_WORK TO COMPLETE_
The listing beneath should be written out in full, exactly as shown.

* * * * * * * * *

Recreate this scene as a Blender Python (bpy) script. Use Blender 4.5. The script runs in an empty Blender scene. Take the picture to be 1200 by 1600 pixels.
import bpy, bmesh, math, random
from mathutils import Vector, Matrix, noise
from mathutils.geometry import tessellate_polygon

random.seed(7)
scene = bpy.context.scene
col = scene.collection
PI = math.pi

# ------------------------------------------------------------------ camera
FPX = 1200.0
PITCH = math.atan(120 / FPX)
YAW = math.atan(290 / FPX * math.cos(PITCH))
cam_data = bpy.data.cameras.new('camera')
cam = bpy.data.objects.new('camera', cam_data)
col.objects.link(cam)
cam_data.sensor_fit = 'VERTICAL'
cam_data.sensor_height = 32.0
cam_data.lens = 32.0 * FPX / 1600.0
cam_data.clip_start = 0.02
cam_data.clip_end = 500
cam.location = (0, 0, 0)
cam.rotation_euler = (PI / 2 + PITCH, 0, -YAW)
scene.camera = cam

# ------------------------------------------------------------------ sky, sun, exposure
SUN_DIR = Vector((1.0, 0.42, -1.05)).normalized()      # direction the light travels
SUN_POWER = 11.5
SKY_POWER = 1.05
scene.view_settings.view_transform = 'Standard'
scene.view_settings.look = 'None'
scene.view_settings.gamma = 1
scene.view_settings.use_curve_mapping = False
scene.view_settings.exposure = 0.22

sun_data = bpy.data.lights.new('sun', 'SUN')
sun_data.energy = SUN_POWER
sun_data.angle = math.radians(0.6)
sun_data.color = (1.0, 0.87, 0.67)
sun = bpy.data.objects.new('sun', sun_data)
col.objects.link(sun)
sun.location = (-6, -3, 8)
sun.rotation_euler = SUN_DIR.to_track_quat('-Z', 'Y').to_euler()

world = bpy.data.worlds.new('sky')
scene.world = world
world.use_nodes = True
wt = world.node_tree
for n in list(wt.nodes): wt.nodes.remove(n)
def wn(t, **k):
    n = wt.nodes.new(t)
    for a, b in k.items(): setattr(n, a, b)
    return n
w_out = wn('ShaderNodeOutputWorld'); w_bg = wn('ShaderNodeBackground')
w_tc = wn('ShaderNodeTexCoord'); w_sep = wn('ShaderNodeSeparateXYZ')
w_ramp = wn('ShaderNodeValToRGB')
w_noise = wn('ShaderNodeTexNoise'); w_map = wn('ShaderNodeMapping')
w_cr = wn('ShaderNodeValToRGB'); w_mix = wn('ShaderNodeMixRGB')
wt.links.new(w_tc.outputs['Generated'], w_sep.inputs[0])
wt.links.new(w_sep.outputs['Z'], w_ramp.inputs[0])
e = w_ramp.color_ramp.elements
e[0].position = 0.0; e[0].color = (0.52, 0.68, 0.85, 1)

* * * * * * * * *

_SOLUTION TO THE EXERCISE_
Recreate this scene as a Blender Python (bpy) script. Use Blender 4.5. The script runs in an empty Blender scene. Take the picture to be 1200 by 1600 pixels.
import bpy, bmesh, math, random
from mathutils import Vector, Matrix, noise
from mathutils.geometry import tessellate_polygon

random.seed(7)
scene = bpy.context.scene
col = scene.collection
PI = math.pi

# ------------------------------------------------------------------ camera
FPX = 1200.0
PITCH = math.atan(120 / FPX)
YAW = math.atan(290 / FPX * math.cos(PITCH))
cam_data = bpy.data.cameras.new('camera')
cam = bpy.data.objects.new('camera', cam_data)
col.objects.link(cam)
cam_data.sensor_fit = 'VERTICAL'
cam_data.sensor_height = 32.0
cam_data.lens = 32.0 * FPX / 1600.0
cam_data.clip_start = 0.02
cam_data.clip_end = 500
cam.location = (0, 0, 0)
cam.rotation_euler = (PI / 2 + PITCH, 0, -YAW)
scene.camera = cam

# ------------------------------------------------------------------ sky, sun, exposure
SUN_DIR = Vector((1.0, 0.42, -1.05)).normalized()      # direction the light travels
SUN_POWER = 11.5
SKY_POWER = 1.05
scene.view_settings.view_transform = 'Standard'
scene.view_settings.look = 'None'
scene.view_settings.gamma = 1
scene.view_settings.use_curve_mapping = False
scene.view_settings.exposure = 0.22

sun_data = bpy.data.lights.new('sun', 'SUN')
sun_data.energy = SUN_POWER
sun_data.angle = math.radians(0.6)
sun_data.color = (1.0, 0.87, 0.67)
sun = bpy.data.objects.new('sun', sun_data)
col.objects.link(sun)
sun.location = (-6, -3, 8)
sun.rotation_euler = SUN_DIR.to_track_quat('-Z', 'Y').to_euler()

world = bpy.data.worlds.new('sky')
scene.world = world
world.use_nodes = True
wt = world.node_tree
for n in list(wt.nodes): wt.nodes.remove(n)
def wn(t, **k):
    n = wt.nodes.new(t)
    for a, b in k.items(): setattr(n, a, b)
    return n
w_out = wn('ShaderNodeOutputWorld'); w_bg = wn('ShaderNodeBackground')
w_tc = wn('ShaderNodeTexCoord'); w_sep = wn('ShaderNodeSeparateXYZ')
w_ramp = wn('ShaderNodeValToRGB')
w_noise = wn('ShaderNodeTexNoise'); w_map = wn('ShaderNodeMapping')
w_cr = wn('ShaderNodeValToRGB'); w_mix = wn('ShaderNodeMixRGB')
wt.links.new(w_tc.outputs['Generated'], w_sep.inputs[0])
wt.links.new(w_sep.outputs['Z'], w_ramp.inputs[0])
e = w_ramp.color_ramp.elements
e[0].position = 0.0; e[0].color = (0.52, 0.68, 0.85, 1)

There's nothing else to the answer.